Virtual reality theaters aren’t necessarily the best way to watch a movie—you’re basically putting a magnifying glass up to your phone’s screen, which results in a very pixelated video—but Plex VR at least manages to make it fun. If you don’t have a fancy home theater, or if you want to watch a movie on an airplane, you could do worse than Plex VR.
Inviting Friends to the Party Is Where the Real Magic Starts
Sitting with a VR headset on your couch watching a movie is still a little too silly to get off the ground if you have another option (like even a modest TV or a laptop with a big screen). That’s presumably why Plex offered something compelling that you can’t do with your normal home theater: watch with friends across the globe.
Plex’s Watch Together feature lets you invite up to three other friends—all with their own Daydream headsets and Plex accounts, naturally—to join you in your virtual theater. Their floating avatars will appear on the seats next to you. You’ll even be able to see their remotes as they move through the air.
When you play a movie in this mode, it starts playing for everyone. If you pause it, it pauses for everyone. Each person in your theater hears the same audio, and they’re all at the same point in the movie. If you’ve ever tried to watch a movie with a long distance friend or family member, you realize immediately how amazing this is. No more counting down and hitting play at the same time. No more weighing whether it’s worth pausing and re-syncing just to use the bathroom. You can all watch as though you were in the same room. Give or take a couple of floating robot heads.

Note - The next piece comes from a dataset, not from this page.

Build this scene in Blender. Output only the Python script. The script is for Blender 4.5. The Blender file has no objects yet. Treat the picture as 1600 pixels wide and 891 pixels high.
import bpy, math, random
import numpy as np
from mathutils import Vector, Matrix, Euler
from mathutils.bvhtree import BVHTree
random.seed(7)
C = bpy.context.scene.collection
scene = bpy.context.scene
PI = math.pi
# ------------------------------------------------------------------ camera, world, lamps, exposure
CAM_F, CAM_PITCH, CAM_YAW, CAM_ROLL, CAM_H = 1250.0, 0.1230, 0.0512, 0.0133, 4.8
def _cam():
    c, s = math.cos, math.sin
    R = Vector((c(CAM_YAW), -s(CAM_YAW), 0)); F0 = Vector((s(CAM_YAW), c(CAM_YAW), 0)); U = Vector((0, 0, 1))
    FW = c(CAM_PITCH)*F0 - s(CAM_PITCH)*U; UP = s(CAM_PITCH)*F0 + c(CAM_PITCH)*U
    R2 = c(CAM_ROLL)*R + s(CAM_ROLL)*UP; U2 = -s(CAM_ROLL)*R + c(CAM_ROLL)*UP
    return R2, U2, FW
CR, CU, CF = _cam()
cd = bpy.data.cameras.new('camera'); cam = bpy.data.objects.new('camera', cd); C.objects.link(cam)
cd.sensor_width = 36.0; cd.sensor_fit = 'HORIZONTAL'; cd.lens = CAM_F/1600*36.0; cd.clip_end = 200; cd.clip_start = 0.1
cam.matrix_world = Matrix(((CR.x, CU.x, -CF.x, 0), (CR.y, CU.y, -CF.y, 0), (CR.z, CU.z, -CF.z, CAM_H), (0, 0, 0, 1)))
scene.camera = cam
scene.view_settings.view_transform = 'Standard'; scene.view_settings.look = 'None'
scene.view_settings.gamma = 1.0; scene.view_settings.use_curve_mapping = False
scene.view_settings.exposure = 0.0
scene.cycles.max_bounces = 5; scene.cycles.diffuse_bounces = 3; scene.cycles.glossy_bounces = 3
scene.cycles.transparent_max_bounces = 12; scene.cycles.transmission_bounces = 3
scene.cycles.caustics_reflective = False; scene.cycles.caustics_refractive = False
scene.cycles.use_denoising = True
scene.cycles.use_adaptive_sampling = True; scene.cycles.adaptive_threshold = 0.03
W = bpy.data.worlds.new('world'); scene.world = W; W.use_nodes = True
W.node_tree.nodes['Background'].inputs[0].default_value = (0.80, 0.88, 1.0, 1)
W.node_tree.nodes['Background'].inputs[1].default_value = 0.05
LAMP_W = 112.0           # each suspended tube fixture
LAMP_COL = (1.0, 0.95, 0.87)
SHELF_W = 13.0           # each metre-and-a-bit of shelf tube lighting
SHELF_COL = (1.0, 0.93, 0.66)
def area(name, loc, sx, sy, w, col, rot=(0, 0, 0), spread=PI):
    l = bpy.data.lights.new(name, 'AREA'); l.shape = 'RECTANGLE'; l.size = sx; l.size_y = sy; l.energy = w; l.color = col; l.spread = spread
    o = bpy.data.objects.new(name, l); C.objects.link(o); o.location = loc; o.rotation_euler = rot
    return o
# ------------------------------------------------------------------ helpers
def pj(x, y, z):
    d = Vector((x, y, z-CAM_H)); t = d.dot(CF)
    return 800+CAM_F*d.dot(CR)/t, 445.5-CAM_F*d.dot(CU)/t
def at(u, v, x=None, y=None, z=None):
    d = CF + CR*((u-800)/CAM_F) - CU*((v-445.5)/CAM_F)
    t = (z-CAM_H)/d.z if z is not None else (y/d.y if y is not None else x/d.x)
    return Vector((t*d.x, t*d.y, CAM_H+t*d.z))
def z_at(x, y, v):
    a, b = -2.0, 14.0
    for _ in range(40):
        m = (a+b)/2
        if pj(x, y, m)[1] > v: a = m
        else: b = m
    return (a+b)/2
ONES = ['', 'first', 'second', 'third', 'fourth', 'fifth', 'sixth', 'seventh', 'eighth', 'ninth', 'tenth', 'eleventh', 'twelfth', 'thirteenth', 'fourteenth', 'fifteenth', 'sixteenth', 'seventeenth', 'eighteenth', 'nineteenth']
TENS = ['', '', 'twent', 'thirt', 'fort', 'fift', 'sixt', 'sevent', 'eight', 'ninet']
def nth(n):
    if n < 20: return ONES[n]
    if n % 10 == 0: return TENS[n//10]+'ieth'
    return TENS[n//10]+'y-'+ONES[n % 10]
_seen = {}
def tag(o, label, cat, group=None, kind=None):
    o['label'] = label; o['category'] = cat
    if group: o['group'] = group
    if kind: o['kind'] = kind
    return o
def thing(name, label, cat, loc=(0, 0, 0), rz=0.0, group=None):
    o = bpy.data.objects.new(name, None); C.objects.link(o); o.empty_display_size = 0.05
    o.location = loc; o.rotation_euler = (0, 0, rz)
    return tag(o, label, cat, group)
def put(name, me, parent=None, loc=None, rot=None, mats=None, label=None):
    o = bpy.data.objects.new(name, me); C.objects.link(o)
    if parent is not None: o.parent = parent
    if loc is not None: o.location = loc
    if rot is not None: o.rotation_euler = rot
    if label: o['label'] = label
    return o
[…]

Synchronized and simultaenous play, not the virtual popcorn buckets, is the real killer feature of the Plex VR experience.
I tried this out with two headsets on the same Wi-Fi network and it worked incredibly well. The movie was almost perfectly in sync in both headsets the entire time. If it ever slipped out of sync (usually because I messed with something, rather than the system itself failing), hitting the pause button and playing again re-synced everything. Playback was virtually flawless. As a bonus, each user can play, pause, or rewind the movie so no one has to fight over the remote.
Voice chat also comes built-in. Simply hold down the middle button on the Daydream remote (the one with a — symbol on it) and start speaking. Your voice will be broadcast to all participants. Plex uses the microphone in your phone which, you might remember, is inside a soft fabric-covered headset strapped to your face. This doesn’t lend itself to decent audio (in fact you only sound slightly better than the intercom at your city’s oldest Taco Bell), but it’s not too big of a deal since you shouldn’t be talking during the movie anyway.
While the experience of watching a movie was virtually flawless, getting started was less so. On multiple occasions, we had issues with the friend system. My girlfriend’s (or my own alt) account wouldn’t show up in the online friends list until I force closed and re-opened the application. Plex wasn’t exactly built to be a social network first, so inviting people to each other’s virtual homes may still be finicky for a while, but once you’re in, things work a lot more smoothly.
Why Isn’t This Possible With Normal Video Apps?
Fiddling around with a VR app every once in a while is fun, but as I sat with a headset on, watching a movie with my long-suffering girlfriend in the other room, I couldn’t help but wonder why I needed a VR headset to do this. Yes, obviously I need VR (or a much higher salary) to get an immaculately-decorated penthouse apartment with a million-inch screen. But voice chatting with a friend hundreds of miles away while we watch a movie in sync together? That should be easy.
Third-party applications like Rabbit or Netflix Party have tried to fill this void, but this may be one of the few first-party solutions I’ve seen. And it’s…in VR. Don’t get me wrong, the VR app is fun! But wouldn’t it be fantastic if you and your friend who lives across town, or your sister who moved away, could watch movies that are automatically synced up and pause for everyone without having to strap a $100 VR headset to your face?
Plex is arguably the single most polished stand alone media center software package around and a seamless non-VR way to watch content in sync with your friends would be the icing on the cake.
When I first started using Plex VR, I enjoyed it. As soon as this question occurred to me, though, I realized it was all I wanted. Netflix, Hulu, Plex, even Amazon would all be just that much better if they had a “Watch With Friends!” button I could push to invite someone to watch with me. You don’t need Ready Player One-style avatars or a penthouse apartment or interactive fake buckets of popcorn. You just need a shared pause button, and maybe some voice chat.
For Plex, Netflix, and the whole bunch though, I’ll make you a deal. If you bring the video syncing, I’ll just call my long distance friends to fill in the voice-chat function and we’ll call it even—but in the mean time, I guess we’ll all be wearing headsets.